Кроме того, в войне важно понятие «инициатива» — а военная инициатива, конечно же, находилась в руках агрессора, который, в отличии от своих соседей, отлично подготовился к войне, имел «переведенную на военные рельсы» промышленность и, главное, казавшийся бездонным источник пополнения армии живой силой из числа лояльных или принужденных жестокостью к лояльности граждан.

Но семь лет войны наглядно показали миру разницу в потенциалах экономики воюющих стран — «образцовая экономика» Парагвая, с его замкнутостью, «госпланом» и «госзаказом», начала трещать по всем швам: ее несовершенство покрывалось мобилизацией населения: по итогам войны в Парагвае практически не осталось мужчин, не взявшихся за оружие.
Франсиско Солано Лопес отстаивал своё до конца, не считаясь с потерями. Он и в самом деле вознамерился защищаться до последнего патрона.
Или до последнего жителя.
В конце семилетней войны армия Лопеса больше чем наполовину состояла из детей.
В одном из последних сражений этой войны в 6-тысячной армия Лопеса 3,5 тысячи составляли дети в возрасте от 11 до 15 лет.
В лучших традициях полководца Лопеса, не жалевшего чужих жизней и привыкшего устилать путь к победе телами своих солдат, и в этом сражении погибли 5 из 6 тысяч его воинов. Что, однако, так и не принесло ему победы.
В Парагвае, кстати, в память об этой битве отмечают «день детей», что является там вовсе не днем скорби по невинно загубленным мальчишкам, а праздником патриотизма, на котором, по замыслу, должна воспитаться плеяда желающих помереть в малолетстве неизвестно за что и — за что угодно.

Впрочем, то, что в жертву были принесены сотни тысяч парагвайских Мальчишей-Кибальчишей, не спасло их диктатора от общего поражения.
Он еще какое-то время скрывался в лесах, пытался вести партизанскую войну, но сражаться было просто некем: почти все, способные носить оружие, были уничтожены.

Подобно Чапаю, Лопес был сражен пулей, когда пытался переплыть реку, уходя от своих преследователей.
Итоги этой семилетней войны (завершившейся в 1870 году) стали катастрофическими для Парагвая.
Наверное, в истории войн сложно отыскать человечески потери в таком размере: из 1,34 млн человек, проживавших в Парагвае к моменту начала войны, в живых осталось только 221 тысяча, из них мужчин — всего 28 тысяч.
Потери войск союзников тоже были велики (не менее 83 тысяч человек, правда, с оговоркой, что большая часть погибших — это не боевые потери, следствие плохого питания и несоблюдения элементарных гигиенических норм), но все-таки не сопоставимы с парагвайскими.
Причиной такой невероятно высокой смертности парагвайцев называют из героизм и их преданность своему диктатору — то есть почти 60 лет изоляции от мира и воспитания голодом в сочетании с патриотизмом давали-таки свои плоды.

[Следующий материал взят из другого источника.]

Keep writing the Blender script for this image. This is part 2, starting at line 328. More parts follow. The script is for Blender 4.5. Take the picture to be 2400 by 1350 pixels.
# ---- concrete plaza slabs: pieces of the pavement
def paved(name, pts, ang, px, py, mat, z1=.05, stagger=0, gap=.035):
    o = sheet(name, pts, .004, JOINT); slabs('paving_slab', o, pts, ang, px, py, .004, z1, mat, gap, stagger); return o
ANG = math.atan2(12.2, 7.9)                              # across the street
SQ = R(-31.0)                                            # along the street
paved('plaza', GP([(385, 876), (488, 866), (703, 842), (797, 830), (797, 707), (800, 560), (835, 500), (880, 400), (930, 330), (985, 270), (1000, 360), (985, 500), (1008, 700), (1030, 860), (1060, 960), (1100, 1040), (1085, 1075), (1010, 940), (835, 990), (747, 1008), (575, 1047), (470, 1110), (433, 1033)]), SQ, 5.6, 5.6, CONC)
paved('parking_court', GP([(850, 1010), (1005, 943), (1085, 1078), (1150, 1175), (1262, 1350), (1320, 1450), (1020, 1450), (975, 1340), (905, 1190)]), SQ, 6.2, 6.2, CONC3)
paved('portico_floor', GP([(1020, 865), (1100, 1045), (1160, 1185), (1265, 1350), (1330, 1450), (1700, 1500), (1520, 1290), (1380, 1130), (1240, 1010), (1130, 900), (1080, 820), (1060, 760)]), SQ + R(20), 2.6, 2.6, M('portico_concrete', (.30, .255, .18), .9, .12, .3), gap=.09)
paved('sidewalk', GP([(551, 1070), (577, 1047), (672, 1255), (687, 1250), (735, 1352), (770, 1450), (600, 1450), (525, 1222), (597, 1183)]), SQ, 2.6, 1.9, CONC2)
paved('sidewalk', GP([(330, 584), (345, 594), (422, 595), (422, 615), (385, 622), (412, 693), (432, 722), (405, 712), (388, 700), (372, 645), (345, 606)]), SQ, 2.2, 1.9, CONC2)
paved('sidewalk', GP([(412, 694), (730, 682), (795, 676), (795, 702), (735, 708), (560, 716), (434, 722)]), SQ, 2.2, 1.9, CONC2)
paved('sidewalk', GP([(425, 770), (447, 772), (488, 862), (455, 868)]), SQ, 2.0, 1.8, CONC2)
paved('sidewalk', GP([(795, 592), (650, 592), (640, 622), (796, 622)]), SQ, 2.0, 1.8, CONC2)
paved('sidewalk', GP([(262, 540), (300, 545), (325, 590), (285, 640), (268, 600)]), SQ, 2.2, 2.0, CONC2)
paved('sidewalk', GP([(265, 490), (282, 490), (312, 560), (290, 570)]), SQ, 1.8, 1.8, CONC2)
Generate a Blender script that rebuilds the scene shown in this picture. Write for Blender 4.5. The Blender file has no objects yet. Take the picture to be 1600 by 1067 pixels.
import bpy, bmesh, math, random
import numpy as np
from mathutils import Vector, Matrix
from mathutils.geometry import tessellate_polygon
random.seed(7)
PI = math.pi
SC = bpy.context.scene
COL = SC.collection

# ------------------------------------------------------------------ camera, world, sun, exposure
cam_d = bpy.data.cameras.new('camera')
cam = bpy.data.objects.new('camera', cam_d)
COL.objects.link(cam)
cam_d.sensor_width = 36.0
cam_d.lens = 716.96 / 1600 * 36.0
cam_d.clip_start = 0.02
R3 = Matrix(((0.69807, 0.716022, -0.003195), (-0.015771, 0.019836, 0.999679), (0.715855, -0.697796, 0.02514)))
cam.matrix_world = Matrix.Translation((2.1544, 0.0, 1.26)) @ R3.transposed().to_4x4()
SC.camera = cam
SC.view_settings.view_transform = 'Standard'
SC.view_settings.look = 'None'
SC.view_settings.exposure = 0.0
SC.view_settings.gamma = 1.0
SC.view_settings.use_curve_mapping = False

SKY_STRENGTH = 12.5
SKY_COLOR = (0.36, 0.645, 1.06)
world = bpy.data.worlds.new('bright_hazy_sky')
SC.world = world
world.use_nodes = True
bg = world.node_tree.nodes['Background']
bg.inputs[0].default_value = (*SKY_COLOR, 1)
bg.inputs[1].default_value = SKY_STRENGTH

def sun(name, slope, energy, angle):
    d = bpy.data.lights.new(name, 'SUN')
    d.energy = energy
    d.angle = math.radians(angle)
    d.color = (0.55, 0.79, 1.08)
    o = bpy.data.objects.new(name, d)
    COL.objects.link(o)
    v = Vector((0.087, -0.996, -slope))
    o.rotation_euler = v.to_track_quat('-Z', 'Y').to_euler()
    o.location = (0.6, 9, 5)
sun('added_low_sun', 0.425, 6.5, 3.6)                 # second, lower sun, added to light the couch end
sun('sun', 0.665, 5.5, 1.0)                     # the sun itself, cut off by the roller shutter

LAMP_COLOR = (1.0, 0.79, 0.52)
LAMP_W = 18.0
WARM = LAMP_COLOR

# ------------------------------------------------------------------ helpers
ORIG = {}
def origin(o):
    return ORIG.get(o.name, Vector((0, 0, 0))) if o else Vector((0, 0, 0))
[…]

О массовых казнях и жестокостях союзных войск свидетельств почти нет — резонно предположить, что львиная доля парагвайцев погибла на полях сражений.
Парагвай по итогам войны потерял около половины своей территории (причем предполагалось, что Парагвая не станет вовсе — но распри между Бразилией и Аргентиной привели к тому, что обе страны согласились оставить это государство как буфер между ними).
Заметим, что в следующую войну (с Боливией) Парагвай ввяжется только через 60 лет после этих событий (и выиграет ее).
Собравшийся в 1870 году Конгресс выбрал демократический путь развития и избрал нового президента, который отменил рабство, реабилитировал политзаключенных и провел приватизацию некоторых владений и производств, что продолжилось и при его приемниках.

Собственно, на этом история парагвайского социализма как формы существования, заканчивается.
Но не заканчиваются сторонники распределительного социализма, построенного на диктатуре.